What Judge Norman Ruled
In his Judge Norman stated:
The Court notes that no objection to the application has been filed. However, the Court has an independent duty to review fee applications, notwithstanding the absence of objections by the United States Trustee, creditors, or any other interested party. The Supreme Court has held that the lodestar method of fee calculation is the method by which federal courts should determine reasonable attorney fees under federal statutes which provide for such fees. The lodestar is computed by multiplying the number of hours reasonably expended by the prevailing hourly rate in the community for similar work. The first step in the lodestar method is to evaluate the time entries submitted by the Applicant and determine which are allowable. This step involves considering whether the services which the Applicant billed were reasonable or necessary. The services performed must be legal in nature, rather than clerical. This application contains instances of the applicant’s billing for work which is routinely performed by secretaries and should not be billed to the client. Case law suggests that “ministerial tasks” (typing, file organization, document preparation, searching or filing documents on PACER, etc.) performed by a professional or paraprofessional should not be allowed as a separate charge because it is part of the office overhead, which should already be built into the counsel’s hourly rate. This Court considers ECF filing to be clerical work, and therefore, should not be allowed as a separate charge. The instant fee application contains several instances where counsel billed for filing ECF documents. Therefore, those entries containing secretarial tasks will be struck.
What are Clerical Tasks?
According to Judge Norman, filing documents on ECF is a secretarial task. This suggests that filing documents on CM/ECF is a routine task to be performed by a low level employee and certainly does not require the assistance of an attorney. When electronic filing first came out, there was a debate over whether it would ever be permissible for an attorney to give his staff access to his e-filing credentials. The logic was that the orders adopting e-filing expressly provided that inputting an attorneys' login and password constituted his signature upon the document. Since an attorney could not ethically allow his secretary to sign his name to a pleading, it was reasoned that an attorney could not authorize his secretary to file a pleading or motion on his behalf. However, when the courts began offering e-filing courses aimed at attorney staff, it was at least an implicit acknowledgement that the courts did not treat the use of e-filing credentials as being the same as a signature.

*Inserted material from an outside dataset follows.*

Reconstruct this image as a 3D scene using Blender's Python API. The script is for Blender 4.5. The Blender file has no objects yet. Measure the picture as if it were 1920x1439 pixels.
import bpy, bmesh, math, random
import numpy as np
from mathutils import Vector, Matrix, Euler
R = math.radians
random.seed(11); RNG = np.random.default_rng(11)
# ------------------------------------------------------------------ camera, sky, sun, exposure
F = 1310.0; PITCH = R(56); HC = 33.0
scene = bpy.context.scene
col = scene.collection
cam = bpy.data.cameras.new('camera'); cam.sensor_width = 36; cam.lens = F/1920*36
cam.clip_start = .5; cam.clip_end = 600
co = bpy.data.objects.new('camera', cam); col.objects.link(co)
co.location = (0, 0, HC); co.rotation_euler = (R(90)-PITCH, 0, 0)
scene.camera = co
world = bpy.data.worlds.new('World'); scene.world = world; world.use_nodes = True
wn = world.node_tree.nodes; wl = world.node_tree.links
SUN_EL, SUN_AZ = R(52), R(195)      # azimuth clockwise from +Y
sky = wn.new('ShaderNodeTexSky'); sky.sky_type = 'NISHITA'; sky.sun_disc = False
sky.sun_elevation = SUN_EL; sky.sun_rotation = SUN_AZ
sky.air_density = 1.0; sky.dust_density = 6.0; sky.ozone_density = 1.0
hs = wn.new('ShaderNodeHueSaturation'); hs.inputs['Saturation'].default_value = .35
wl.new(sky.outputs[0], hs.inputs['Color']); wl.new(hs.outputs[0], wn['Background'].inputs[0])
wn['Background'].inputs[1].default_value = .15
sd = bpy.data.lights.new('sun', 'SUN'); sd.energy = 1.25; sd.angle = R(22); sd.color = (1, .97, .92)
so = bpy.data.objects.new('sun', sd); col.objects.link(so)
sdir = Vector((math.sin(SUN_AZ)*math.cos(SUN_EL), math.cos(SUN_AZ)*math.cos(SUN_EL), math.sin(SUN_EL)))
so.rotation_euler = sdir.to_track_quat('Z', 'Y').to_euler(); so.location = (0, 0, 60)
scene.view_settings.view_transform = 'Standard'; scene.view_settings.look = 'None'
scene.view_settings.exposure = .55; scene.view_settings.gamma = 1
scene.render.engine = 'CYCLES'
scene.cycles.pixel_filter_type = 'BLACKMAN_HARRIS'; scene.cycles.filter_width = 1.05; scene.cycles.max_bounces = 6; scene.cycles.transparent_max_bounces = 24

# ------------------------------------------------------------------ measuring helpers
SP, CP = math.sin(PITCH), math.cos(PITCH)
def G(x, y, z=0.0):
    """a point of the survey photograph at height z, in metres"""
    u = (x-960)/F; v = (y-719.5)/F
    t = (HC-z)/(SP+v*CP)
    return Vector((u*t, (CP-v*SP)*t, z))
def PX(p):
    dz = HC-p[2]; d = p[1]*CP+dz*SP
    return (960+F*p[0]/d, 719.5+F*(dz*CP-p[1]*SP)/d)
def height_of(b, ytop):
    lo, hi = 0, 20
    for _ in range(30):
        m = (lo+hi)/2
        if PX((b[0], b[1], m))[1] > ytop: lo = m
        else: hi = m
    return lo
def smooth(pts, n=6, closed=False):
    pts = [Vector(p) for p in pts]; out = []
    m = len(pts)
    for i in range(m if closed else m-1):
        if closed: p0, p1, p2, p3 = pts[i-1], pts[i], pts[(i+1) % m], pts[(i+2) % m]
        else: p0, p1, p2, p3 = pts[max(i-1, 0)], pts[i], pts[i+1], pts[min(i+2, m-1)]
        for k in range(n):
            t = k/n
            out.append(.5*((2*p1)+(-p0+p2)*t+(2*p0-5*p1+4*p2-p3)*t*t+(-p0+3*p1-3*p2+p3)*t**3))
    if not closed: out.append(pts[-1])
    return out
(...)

The consensus is now that e-filing in bankruptcy by attorney staff is ethical, but is it clerical? Judge Norman gave several examples of other tasks that are considered clerical: typing, file organization, document preparation and searching or filing documents on PACER. As someone who supervises clerical staff, I would add making copies, mailing documents and putting documents in the file to the list.

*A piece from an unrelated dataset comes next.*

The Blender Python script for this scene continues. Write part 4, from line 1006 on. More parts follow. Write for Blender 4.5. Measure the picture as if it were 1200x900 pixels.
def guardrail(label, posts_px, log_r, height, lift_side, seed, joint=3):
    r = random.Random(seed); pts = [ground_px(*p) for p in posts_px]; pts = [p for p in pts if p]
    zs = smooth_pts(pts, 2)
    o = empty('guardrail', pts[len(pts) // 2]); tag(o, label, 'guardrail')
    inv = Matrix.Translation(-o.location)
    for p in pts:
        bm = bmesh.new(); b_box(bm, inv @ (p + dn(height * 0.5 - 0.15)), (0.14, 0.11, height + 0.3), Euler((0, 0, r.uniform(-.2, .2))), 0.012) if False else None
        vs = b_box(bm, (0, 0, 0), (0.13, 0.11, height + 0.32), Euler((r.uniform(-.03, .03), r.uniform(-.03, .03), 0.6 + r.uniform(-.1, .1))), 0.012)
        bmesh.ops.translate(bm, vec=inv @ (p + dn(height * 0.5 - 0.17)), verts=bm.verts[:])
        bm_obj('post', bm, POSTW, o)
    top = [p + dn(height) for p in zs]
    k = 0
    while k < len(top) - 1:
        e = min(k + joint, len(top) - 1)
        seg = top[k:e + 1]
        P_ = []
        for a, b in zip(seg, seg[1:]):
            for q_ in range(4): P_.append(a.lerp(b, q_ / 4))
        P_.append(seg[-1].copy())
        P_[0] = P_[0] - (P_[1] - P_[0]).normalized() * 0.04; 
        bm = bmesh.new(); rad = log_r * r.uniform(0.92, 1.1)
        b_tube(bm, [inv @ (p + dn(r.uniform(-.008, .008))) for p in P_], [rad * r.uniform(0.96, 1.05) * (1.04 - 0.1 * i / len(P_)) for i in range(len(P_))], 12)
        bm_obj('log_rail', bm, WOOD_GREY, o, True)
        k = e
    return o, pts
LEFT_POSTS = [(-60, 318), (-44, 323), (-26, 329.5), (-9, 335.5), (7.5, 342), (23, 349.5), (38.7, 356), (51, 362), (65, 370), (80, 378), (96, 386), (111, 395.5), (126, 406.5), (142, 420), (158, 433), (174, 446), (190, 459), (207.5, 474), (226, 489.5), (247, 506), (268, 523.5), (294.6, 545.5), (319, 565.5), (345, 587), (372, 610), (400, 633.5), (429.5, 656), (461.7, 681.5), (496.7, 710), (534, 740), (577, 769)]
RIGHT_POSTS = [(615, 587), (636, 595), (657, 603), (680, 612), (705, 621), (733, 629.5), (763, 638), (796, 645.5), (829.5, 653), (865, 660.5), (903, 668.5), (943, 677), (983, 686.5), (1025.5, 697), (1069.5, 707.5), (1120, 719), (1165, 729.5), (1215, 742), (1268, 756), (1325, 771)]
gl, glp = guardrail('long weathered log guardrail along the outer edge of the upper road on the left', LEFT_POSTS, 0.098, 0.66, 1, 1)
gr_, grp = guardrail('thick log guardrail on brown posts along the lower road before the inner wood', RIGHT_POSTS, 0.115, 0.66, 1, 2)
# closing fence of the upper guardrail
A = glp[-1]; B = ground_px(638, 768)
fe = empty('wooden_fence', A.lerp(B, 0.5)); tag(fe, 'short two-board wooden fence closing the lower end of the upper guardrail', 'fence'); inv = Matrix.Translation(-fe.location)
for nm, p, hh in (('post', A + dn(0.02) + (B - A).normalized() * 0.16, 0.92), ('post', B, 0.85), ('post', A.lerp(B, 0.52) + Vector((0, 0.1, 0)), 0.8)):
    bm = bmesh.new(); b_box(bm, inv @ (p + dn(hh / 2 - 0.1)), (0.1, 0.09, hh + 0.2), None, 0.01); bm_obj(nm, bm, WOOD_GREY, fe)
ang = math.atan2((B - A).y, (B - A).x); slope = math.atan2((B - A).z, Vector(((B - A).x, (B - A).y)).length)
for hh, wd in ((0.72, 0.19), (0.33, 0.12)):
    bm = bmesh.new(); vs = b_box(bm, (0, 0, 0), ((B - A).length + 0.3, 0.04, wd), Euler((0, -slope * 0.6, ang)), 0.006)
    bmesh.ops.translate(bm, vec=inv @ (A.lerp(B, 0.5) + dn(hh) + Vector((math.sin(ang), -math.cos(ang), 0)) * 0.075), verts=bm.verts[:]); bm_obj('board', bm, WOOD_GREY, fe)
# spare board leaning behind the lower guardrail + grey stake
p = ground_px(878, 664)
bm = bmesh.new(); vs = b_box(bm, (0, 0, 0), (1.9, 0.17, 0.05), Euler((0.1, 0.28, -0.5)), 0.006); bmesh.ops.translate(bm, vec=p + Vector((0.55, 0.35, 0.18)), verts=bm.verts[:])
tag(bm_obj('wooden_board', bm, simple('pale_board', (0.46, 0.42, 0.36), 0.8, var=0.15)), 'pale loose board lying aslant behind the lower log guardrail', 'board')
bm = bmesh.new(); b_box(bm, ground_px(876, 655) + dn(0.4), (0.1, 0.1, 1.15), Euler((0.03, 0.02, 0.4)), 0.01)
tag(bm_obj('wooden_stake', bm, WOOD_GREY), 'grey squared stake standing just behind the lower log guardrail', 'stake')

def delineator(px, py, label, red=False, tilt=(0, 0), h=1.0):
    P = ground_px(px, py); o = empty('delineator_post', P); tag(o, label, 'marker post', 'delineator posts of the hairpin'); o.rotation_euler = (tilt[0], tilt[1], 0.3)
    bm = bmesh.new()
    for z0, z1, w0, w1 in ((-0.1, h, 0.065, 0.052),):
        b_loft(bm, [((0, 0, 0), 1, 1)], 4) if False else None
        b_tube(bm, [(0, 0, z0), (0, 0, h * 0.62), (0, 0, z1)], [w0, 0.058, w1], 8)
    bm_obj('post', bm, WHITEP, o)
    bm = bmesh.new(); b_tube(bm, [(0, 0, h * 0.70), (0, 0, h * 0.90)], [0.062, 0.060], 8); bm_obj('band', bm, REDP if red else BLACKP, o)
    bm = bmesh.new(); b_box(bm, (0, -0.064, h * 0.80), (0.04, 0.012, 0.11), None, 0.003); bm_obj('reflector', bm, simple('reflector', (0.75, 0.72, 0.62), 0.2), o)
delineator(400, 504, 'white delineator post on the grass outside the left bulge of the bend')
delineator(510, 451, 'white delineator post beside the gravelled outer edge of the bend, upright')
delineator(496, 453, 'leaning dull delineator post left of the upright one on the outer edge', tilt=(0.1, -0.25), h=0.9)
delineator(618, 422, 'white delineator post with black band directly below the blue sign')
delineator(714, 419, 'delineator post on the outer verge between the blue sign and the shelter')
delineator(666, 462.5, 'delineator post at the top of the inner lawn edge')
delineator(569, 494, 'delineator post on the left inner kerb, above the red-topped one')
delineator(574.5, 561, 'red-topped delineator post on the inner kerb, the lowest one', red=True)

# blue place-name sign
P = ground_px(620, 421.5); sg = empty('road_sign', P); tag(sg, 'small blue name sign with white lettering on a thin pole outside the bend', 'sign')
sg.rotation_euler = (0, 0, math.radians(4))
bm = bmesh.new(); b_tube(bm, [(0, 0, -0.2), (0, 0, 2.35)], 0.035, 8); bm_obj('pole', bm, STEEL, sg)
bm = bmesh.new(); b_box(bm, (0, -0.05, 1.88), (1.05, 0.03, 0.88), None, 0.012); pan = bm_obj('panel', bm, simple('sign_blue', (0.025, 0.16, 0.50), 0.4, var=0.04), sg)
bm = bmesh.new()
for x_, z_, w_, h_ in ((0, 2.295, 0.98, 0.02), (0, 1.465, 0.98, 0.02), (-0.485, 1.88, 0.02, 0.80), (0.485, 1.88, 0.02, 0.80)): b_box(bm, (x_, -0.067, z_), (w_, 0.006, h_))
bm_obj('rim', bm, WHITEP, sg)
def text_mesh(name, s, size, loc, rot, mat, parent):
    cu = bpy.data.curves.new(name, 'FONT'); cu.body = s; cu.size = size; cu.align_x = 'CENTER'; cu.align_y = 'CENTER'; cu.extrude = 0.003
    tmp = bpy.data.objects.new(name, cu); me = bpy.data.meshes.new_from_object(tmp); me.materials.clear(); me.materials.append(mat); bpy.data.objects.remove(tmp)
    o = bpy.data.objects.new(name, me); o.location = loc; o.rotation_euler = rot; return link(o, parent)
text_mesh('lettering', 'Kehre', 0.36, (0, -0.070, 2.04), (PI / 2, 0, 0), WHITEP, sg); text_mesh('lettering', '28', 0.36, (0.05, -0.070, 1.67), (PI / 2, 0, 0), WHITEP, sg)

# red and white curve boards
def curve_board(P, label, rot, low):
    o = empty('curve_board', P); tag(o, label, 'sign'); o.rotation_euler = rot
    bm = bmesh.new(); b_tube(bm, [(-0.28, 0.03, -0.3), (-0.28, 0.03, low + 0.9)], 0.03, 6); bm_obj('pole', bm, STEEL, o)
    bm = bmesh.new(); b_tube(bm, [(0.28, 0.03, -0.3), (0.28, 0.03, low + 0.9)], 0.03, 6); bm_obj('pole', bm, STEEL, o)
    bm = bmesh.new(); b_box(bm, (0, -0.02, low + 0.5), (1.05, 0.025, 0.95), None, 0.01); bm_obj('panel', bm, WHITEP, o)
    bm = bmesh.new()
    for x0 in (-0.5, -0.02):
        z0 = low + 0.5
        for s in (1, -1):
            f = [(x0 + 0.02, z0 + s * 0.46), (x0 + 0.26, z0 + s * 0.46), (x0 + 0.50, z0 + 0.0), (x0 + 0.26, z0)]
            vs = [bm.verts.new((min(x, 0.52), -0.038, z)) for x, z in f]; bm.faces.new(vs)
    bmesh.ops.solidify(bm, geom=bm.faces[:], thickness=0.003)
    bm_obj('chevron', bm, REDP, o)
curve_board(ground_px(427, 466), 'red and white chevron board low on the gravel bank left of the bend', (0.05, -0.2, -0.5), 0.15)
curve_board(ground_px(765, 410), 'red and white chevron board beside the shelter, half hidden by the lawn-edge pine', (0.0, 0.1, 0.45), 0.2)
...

What distinguishes this list from compensable para-professional tasks? I think it is a matter of training and skill. While it does require training and skill to type a document in Microsoft Word or to print out postage on stamps.com, the skill required is not inherently legal. In other words, these are skills that anyone working in an office would be expected to know or learn. On the other hand, para-professionals may charge for tasks that require skills and knowledge unique to the legal field, and in particular, those unique to bankruptcy.

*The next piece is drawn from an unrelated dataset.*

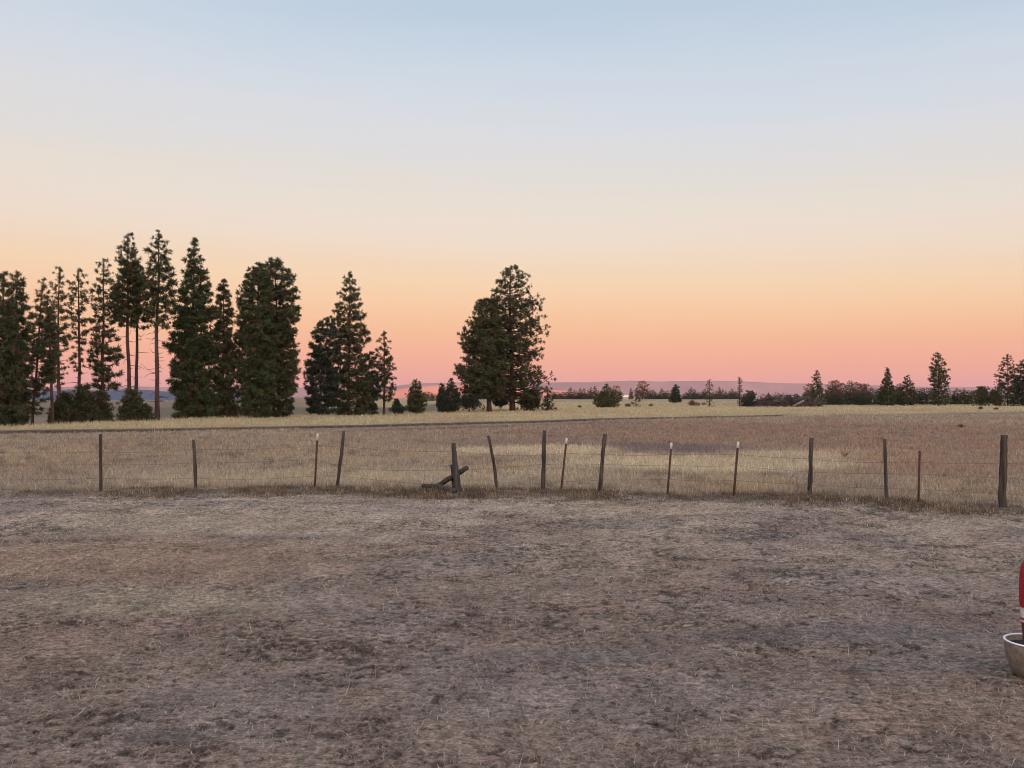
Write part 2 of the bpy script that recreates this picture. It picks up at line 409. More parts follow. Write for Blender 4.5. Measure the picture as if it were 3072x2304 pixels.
# scattered taller pale stalks in the yard
X, Y = scatter(rng, 5200, 4.2, 18.5, .8); n = len(X)
C = tint(np.tile([.34, .275, .21], (n, 1)), rng, .35)
o = blades('grass_stalks', X, Y, rng.uniform(.04, .15, n), rng.uniform(.0016, .003, n) * (Y / 7) ** .6, rng.uniform(.15, 1.3, n), C, 9)
tag(o, 'thin pale dead stalks standing scattered in the trampled yard', 'grass', kind='stuff')
# tuft-wise weeds along the fence line
nT = 3600
ut = rng.uniform(-250, 3320, nT); dl = rng.normal(-.55, .5, nT)
Yt = fence_d(ut) + dl; Xt = (ut - CX) / F * Yt
wk = vnoise(Xt / 1.1, Yt * 0 + 3.3, 91) + .35 * ((ut > 1200) & (ut < 1480)) + .15 * ((ut > 820) & (ut < 1060)) - .3 * (ut < 300) - .25 * ((ut > 1480) & (ut < 1700)) - .2 * (ut > 2520)
kp = rng.uniform(0, 1, nT) < .12 + 1.1 * sstep(.3, .75, wk)
Xt, Yt, ut = Xt[kp], Yt[kp], ut[kp]; m = 34
X = np.repeat(Xt, m) + rng.normal(0, .09, len(Xt) * m); Y = np.repeat(Yt, m) + rng.normal(0, .07, len(Xt) * m); n = len(X)
hh = np.repeat(rng.uniform(.03, .12, len(Xt)) * (1 + .5 * (np.abs(ut - 1330) < 130)), m)
pal = np.array([[.105, .08, .058], [.15, .12, .078], [.075, .062, .045], [.23, .185, .13], [.11, .07, .048]])
C = tint(np.repeat(pal[rng.integers(0, 5, len(Xt))], m, axis=0), rng, .42)
o = blades('fence_weeds', X, Y, hh * rng.uniform(.5, 1.3, n), rng.uniform(.004, .009, n), rng.uniform(.35, 1.45, n), C, 10)
tag(o, 'dark brown tangled weeds growing along the foot of the wire fence', 'weeds', kind='stuff')
# standing grass of the field
X, Y = scatter(rng, 420000, 15.8, 100, 0.0)
uu = CX + F * X / Y
keep = (Y > fence_d(uu) - .1) & ~((uu > 900) & (uu < 1800) & (Y > track(uu) - 5) & (Y < track(uu) - .4) & (uu < 2500)) & (Y < track(uu) + np.where(uu > 2300, 5, -.2))
keep &= rng.uniform(0, 1, len(X)) < .35 + 1.0 * sstep(.35, .6, fbm(X / .8, Y / 1.5, 201, 3))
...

I would argue that e-filing documents requires sufficient skill and knowledge that a para-professional may charge for those services. In order to file a document electronically, a user must be able to know how the e-filing menu interacts with the local rules of the particular court. An example involving two first-day pleadings may help. In an operating chapter 11 case, it is common to file a motion for use of cash collateral and a motion to pay employee wages as first day motions. In the Southern District of Texas, any pleading requiring expedited consideration must be labelled as an emergency motion, be filed using the emergency motion event code and must contain special language as part of the negative notice. In the Western District of Texas, there is a specific event code for motions for use of cash collateral but not for motions to pay employee wages. Motions to pay employee wages must be uploaded as a generic document. In the Southern District proposed orders are attached to the associated motion but are not uploaded. In the Western District of Texas, proposed orders are both attached to the pleading and are uploaded. These are not distinctions that a mere secretary, someone who could just as easily work in a law office or a dentist's office, would know.
This was brought home to me when I filed a Chapter 11 case in the Southern District this week. I used to have a legal assistant who was skilled in e-filing. However, my current assistant has not received this training yet. As a result, I had to do the e-filing myself. Because I have not filed many Chapter 11 cases in the Southern District (yet), it took me some time to figure out how to formulate the pleadings and how to e-file them. It took me an hour to upload the case and three first day motions (one of which was rejected). For me, this was a throw-back to the days when only attorneys were allowed to e-file. (Since my case was in Judge Norman's court, I billed the time but no-charged it).